Temperature can enhance coherent oscillations at a Landau-Zener transition
Robert S. Whitney, Maxime Clusel, Timothy Ziman

TL;DR
This paper explores how temperature and high-frequency environments can unexpectedly enhance quantum coherent oscillations during a Landau-Zener transition, revealing a novel Lamb-assisted effect that could serve as an experimental probe.
Contribution
It introduces the concept of Lamb-assisted coherent oscillations, showing that high-frequency environments and increased temperature can exponentially boost quantum coherence during Landau-Zener transitions.
Findings
Decoherence suppresses quantum superpositions as expected.
Lamb shift can exponentially enhance coherent oscillations.

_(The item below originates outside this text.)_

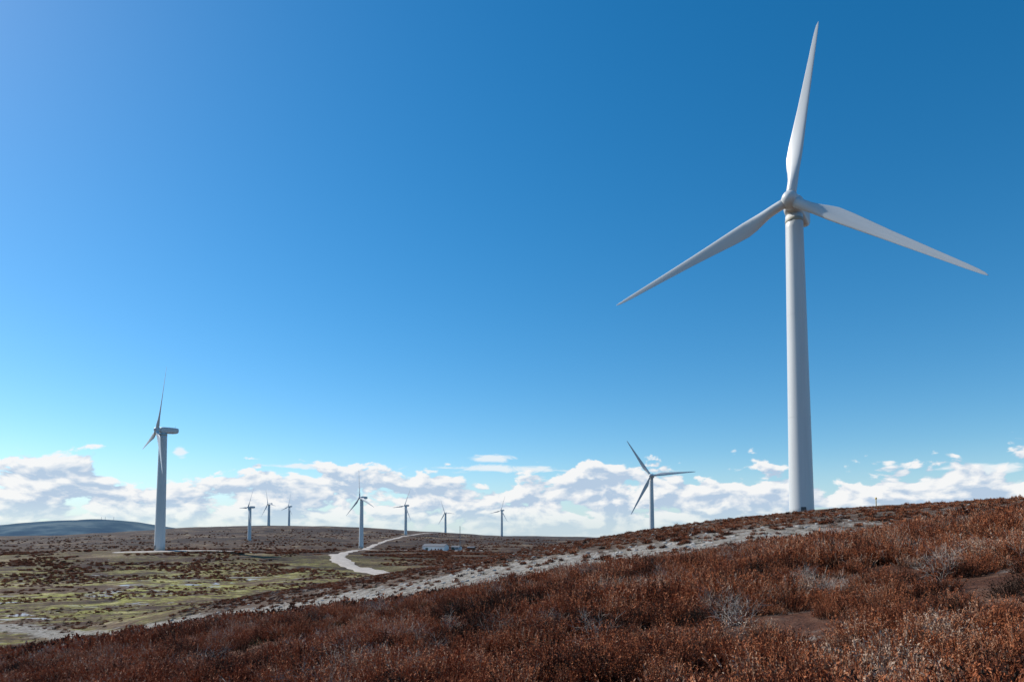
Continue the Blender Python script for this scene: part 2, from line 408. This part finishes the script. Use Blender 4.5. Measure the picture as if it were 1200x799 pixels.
# ------------------------------------------------------------------ vegetation
def veg_mat(name,stops,leafdark=.45):
    m,t,b=material(name)
    oi=t.n.new('ShaderNodeObjectInfo'); geo=t.n.new('ShaderNodeNewGeometry').outputs['Position']
    rnd=oi.outputs['Random']; pn=t.noise(geo,.33,4,.65)
    f=t.math('ADD',t.math('MULTIPLY',rnd,.6),t.math('MULTIPLY_ADD',t.math('SUBTRACT',pn,.5),2.3,.16))
    f=t.math('ADD',f,t.math('MULTIPLY',t.math('SUBTRACT',t.attr('var'),.5),.45))
    c=t.ramp(f,stops)
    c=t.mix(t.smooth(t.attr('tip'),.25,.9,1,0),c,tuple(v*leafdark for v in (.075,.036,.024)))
    t.put(b.inputs['Base Color'],c); b.inputs['Roughness'].default_value=.75; b.inputs['Specular IOR Level'].default_value=.15
    return m
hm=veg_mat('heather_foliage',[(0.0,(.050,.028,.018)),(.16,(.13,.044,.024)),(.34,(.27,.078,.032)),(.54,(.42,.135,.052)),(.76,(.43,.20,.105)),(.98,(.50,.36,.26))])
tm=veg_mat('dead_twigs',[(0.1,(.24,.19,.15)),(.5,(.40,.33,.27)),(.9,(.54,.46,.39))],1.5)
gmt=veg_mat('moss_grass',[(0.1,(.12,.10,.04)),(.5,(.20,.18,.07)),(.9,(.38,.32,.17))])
def tuft(name,seed,nf,spread,L0,L1,leaf,nl,mat,stemw=.006,up=.55,fat=.24):
    r=np.random.default_rng(seed); V=[];F=[];T=[];VR=[]
    for k in range(nf):
        a=r.uniform(0,6.283); rr=spread*math.sqrt(r.uniform()); base=np.array([rr*math.cos(a)*.6,rr*math.sin(a)*.6,-.05])
        lean=r.uniform(.05,up)*(.4+rr/spread); a2=a+r.normal()*.5
        d=np.array([math.sin(lean)*math.cos(a2),math.sin(lean)*math.sin(a2),math.cos(lean)])
        L=r.uniform(L0,L1)*(1-.3*(rr/spread)); var=r.uniform()
        side=np.cross(d,[r.normal(),r.normal(),.2]); side/=np.linalg.norm(side)
        bend=np.array([r.normal()*.12,r.normal()*.12,.10])
        pts=[]; S=4
        for q in range(S+1):
            u=q/S; pts.append(base+d*L*u+bend*L*u*u)
        n=len(V)
        for q,p in enumerate(pts):
            ww=stemw*(1-.75*q/S); V.append(p-side*ww);V.append(p+side*ww); T+=[q/S]*2; VR+=[var]*2
            if q: F.append((n+2*q-2,n+2*q-1,n+2*q+1,n+2*q))
        for q in range(nl):
            u=r.uniform(.25,1.02)**.8; f=u*S; i0=min(int(f),S-1); p=pts[i0]+(pts[i0+1]-pts[i0])*(f-i0)
            dr=d*.9+r.normal(size=3)*.5; dr/=np.linalg.norm(dr); sd=np.cross(dr,r.normal(size=3)); sd/=np.linalg.norm(sd)
            l=leaf*r.uniform(.6,1.4); n=len(V)
            V+= [p-sd*l*.12,p+dr*l*.5-sd*l*fat,p+dr*l,p+dr*l*.5+sd*l*fat]; F.append((n,n+1,n+2,n+3)); T+=[u]*4; VR+=[min(1,max(0,var+r.normal()*.15))]*4
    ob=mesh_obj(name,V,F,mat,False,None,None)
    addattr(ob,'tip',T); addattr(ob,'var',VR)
    return ob
def twig(name,seed,mat):
    r=np.random.default_rng(seed); V=[];F=[];T=[]
    def br(p,d,L,w,lev):
        n=len(V); S=4; side=np.cross(d,r.normal(size=3)); side/=np.linalg.norm(side); s2=np.cross(d,side)
        q=p.copy(); dd=d.copy()
        for k in range(S+1):
            ww=w*(1-.6*k/S)
            for an in (0,2.09,4.19): V.append(q+ww*(side*math.cos(an)+s2*math.sin(an))); T.append(.6+.4*r.uniform())
            if k:
                for e in range(3):
                    a=n+3*(k-1)+e; b_=n+3*(k-1)+(e+1)%3; F.append((a,b_,b_+3,a+3))
            if k<S:
                dd=dd+r.normal(size=3)*.16; dd/=np.linalg.norm(dd)
                if lev<2:
                    for _ in range(2 if lev>0 else 1):
                        nd=dd+r.normal(size=3)*.6; nd[2]+=.15; nd/=np.linalg.norm(nd)
                        if k>0: br(q,nd,L*.6,w*.6,lev+1)
                q=q+dd*L/S
    for k in range(7):
        a=r.uniform(0,6.28); d=np.array([math.cos(a)*.7,math.sin(a)*.7,.8]); d/=np.linalg.norm(d); br(np.array([0,0,-.03]),d,.42,.007,0)
    ob=mesh_obj(name,V,F,mat,False,None,None); addattr(ob,'tip',T); addattr(ob,'var',[.6]*len(V)); return ob
def collection(name,obs):
    c=bpy.data.collections.new(name)
    for o in obs: c.objects.link(o)
    return c
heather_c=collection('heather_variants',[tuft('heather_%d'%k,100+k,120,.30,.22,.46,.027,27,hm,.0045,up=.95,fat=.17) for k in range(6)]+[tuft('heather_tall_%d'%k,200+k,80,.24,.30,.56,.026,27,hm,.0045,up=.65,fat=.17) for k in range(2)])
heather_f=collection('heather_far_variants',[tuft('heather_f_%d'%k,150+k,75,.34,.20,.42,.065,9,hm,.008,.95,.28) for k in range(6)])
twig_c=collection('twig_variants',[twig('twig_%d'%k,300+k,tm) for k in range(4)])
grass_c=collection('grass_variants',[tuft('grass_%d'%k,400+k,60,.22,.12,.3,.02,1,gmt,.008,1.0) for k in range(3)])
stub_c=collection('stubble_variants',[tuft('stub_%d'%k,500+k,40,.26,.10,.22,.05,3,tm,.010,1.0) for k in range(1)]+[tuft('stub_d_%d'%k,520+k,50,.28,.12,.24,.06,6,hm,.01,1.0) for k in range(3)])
rockm=simple('pale_stone',(.36,.34,.31),.9,.35,6.)
def rock(name,seed):
    import bmesh
    bm=bmesh.new(); bmesh.ops.create_icosphere(bm,subdivisions=2,radius=.15); r=np.random.default_rng(seed); k=r.normal(size=(4,3))
    for v in bm.verts:
        s=1+.18*sum(math.sin(9*v.co.dot(Vector(q))*1.5+i) for i,q in enumerate(k))*.6; v.co*=s; v.co.z*=.55
    me=bpy.data.meshes.new(name); bm.to_mesh(me); bm.free(); me.materials.append(rockm); return bpy.data.objects.new(name,me)
rock_c=collection('rock_variants',[rock('rock_%d'%k,600+k) for k in range(4)])

def scatter(name,x,y,scl,coll,nvar,sink=0.0,tilt=.15):
    z=height(x,y)-sink
    me=bpy.data.meshes.new(name); me.from_pydata(np.stack([x,y,z],1).tolist(),[],[])
    ob=bpy.data.objects.new(name,me); COL.objects.link(ob); n=len(x)
    a=me.attributes.new('scl','FLOAT','POINT'); a.data.foreach_set('value',scl.astype(np.float32))
    a=me.attributes.new('idx','INT','POINT'); a.data.foreach_set('value',rng.integers(0,nvar,n).astype(np.int32))
    rot=np.stack([rng.normal(size=n)*tilt,rng.normal(size=n)*tilt,rng.uniform(0,6.283,n)],1).astype(np.float32)
    a=me.attributes.new('rot','FLOAT_VECTOR','POINT'); a.data.foreach_set('vector',rot.ravel())
    ng=bpy.data.node_groups.new(name+'_scatter','GeometryNodeTree')
    ng.interface.new_socket('Geometry',in_out='INPUT',socket_type='NodeSocketGeometry'); ng.interface.new_socket('Geometry',in_out='OUTPUT',socket_type='NodeSocketGeometry')
    gi=ng.nodes.new('NodeGroupInput'); go=ng.nodes.new('NodeGroupOutput'); ip=ng.nodes.new('GeometryNodeInstanceOnPoints'); ci=ng.nodes.new('GeometryNodeCollectionInfo')
    ci.inputs['Collection'].default_value=coll; ci.inputs['Separate Children'].default_value=True; ci.inputs['Reset Children'].default_value=True
    def na_(nm,tp):
        q=ng.nodes.new('GeometryNodeInputNamedAttribute'); q.data_type=tp; q.inputs['Name'].default_value=nm
        return [o for o in q.outputs if o.enabled and o.name=='Attribute'][0]
    L=ng.links
    L.new(gi.outputs[0],ip.inputs['Points']); L.new(ci.outputs[0],ip.inputs['Instance']); ip.inputs['Pick Instance'].default_value=True
    L.new(na_('idx','INT'),ip.inputs['Instance Index']); L.new(na_('rot','FLOAT_VECTOR'),ip.inputs['Rotation']); L.new(na_('scl','FLOAT'),ip.inputs['Scale'])
    L.new(ip.outputs[0],go.inputs[0])
    md=ob.modifiers.new('scatter','NODES'); md.node_group=ng
    return ob
def rand_pts(n,r0,r1,amax=48,power=1.0,amin=None):
    u=rng.uniform(size=n); r=(r0**power+(r1**power-r0**power)*u)**(1/power); a=np.radians(rng.uniform(-amax if amin is None else amin,amax,n))
    return r*np.sin(a),r*np.cos(a)
def heath_pts(n,r0,r1,amax,power):
    x,y=rand_pts(n,r0,r1,amax,power)
    s_,be,stp,gr,hl=zones(x,y); d=np.hypot(x,y); pn=fbm(x/3.5,y/3.5,81,3)+.5
    keep=np.where(s_<-1,1.0,np.where((x>12)&(s_>6),.2,.06))*(hl>.4)*np.where(pn<.36,.3,1)
    k=(rng.uniform(size=len(x))<keep)&((np.abs(x)>.9)|(y>3.2))
    x,y,d,s_,pn=x[k],y[k],d[k],s_[k],pn[k]
    scl=rng.uniform(.65,1.35,len(x))*(.4+1.25*pn)*np.clip(.95+d/120,.9,1.5)*np.where(s_>0,.55,1)*np.where((s_>-8)&(s_<0),.8,1)
    return x,y,scl
a_=heath_pts(2900,2.6,18,56,1.7); b_=heath_pts(2800,17,32,46,1.6)
x,y,scl=[np.concatenate([p,q]) for p,q in zip(a_,b_)]
scatter('heather',x,y,scl,heather_c,8,.02); n1_=len(x)
x,y,scl=heath_pts(8000,31,125,46,1.3)
scatter('heather_hillside',x,y,scl*1.15,heather_f,6,.02)
print('heather',n1_,len(x))
# valley heather clumps
x,y=rand_pts(30000,75,620,8,1.2,-44); xx,yy=rand_pts(9000,560,1500,12,1.2,-44); x=np.concatenate([x,xx]); y=np.concatenate([y,yy])
s_,be,stp,gr,hl=zones(x,y); d=np.hypot(x,y)
td=np.minimum(np.abs(seg_dist(x,y,np.array(TR,float))),np.abs(seg_dist(x,y,np.array(TB,float)))+0); pn=fbm(x/26,y/26,88,5)
shade_=(np.abs(x/np.maximum(y,1)+.6*1)*0)
tb=np.abs(seg_dist(x,y+14,np.array(TB,float)))
k=(hl<.5)&(rng.uniform(size=len(x))<np.clip((pn+.01)*12,0,1))&(td>9+d*.01)&(tb>14)&(s_>4); x,y,d=x[k],y[k],d[k]; print('valley',len(x))
scatter('heather_valley',x,y,rng.uniform(.55,1.4,len(x))*np.clip(d/170,.75,4.2),heather_f,6,.1)
x,y=rand_pts(600,4,50,48,1.2); s_,be,stp,gr,hl=zones(x,y); k=(s_<0)&(hl>.4)&(fbm(x/4,y/4,91,2)>-.02); x,y=x[k],y[k]
scatter('dead_heather_twigs',x,y,rng.uniform(.8,1.3,len(x)),twig_c,4,-.02)
x,y=rand_pts(12000,38,130,46,1.2); s_,be,stp,gr,hl=zones(x,y); k=(s_>-2)&(hl>.3)&(rng.uniform(size=len(x))<np.where(stp>.3,.33,1.)); x,y=x[k],y[k]
scatter('cut_heather_stubble',x,y,rng.uniform(.6,1.5,len(x)),stub_c,4,0)
x,y=rand_pts(5000,38,130,46,1.2); s_,be,stp,gr,hl=zones(x,y); k=(s_>-2)&(rng.uniform(size=len(x))<stp*1.3+.14)&(hl>.2); x,y=x[k],y[k]
scatter('scattered_stones',x,y,rng.uniform(.4,1.6,len(x)),rock_c,4,.02,.3)
x,y=rand_pts(3000,5,150,46,1.0); s_,be,stp,gr,hl=zones(x,y); k=((s_<0)&(fbm(x/6,y/6,95,2)>.10))|((gr>.4)&(y<160))|((stp>.2)&(rng.uniform(size=len(x))<.5)); x,y=x[k],y[k]
scatter('moor_grass',x,y,rng.uniform(.7,1.5,len(x)),grass_c,3,0)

High-frequency environments and temperature increase lead to exponential growth in oscillation amplitude.
Abstract
We consider sweeping a system through a Landau-Zener avoided-crossing, when that system is also coupled to an environment or noise. Unsurprisingly, we find that decoherence suppresses the coherent oscillations of quantum superpositions of system states, as superpositions decohere into mixed states. However, we also find an effect we call "Lamb-assisted coherent oscillations", in which a Lamb shift exponentially enhances the coherent oscillation amplitude. This dominates for high-frequency environments such as super-Ohmic environments, where the coherent oscillations can grow exponentially as either the environment coupling or temperature are increased. The effect could be used as an experimental probe for high-frequency environments in such systems as molecular magnets, solid-state qubits, spin-polarized gases (neutrons or He3) or Bose-condensates.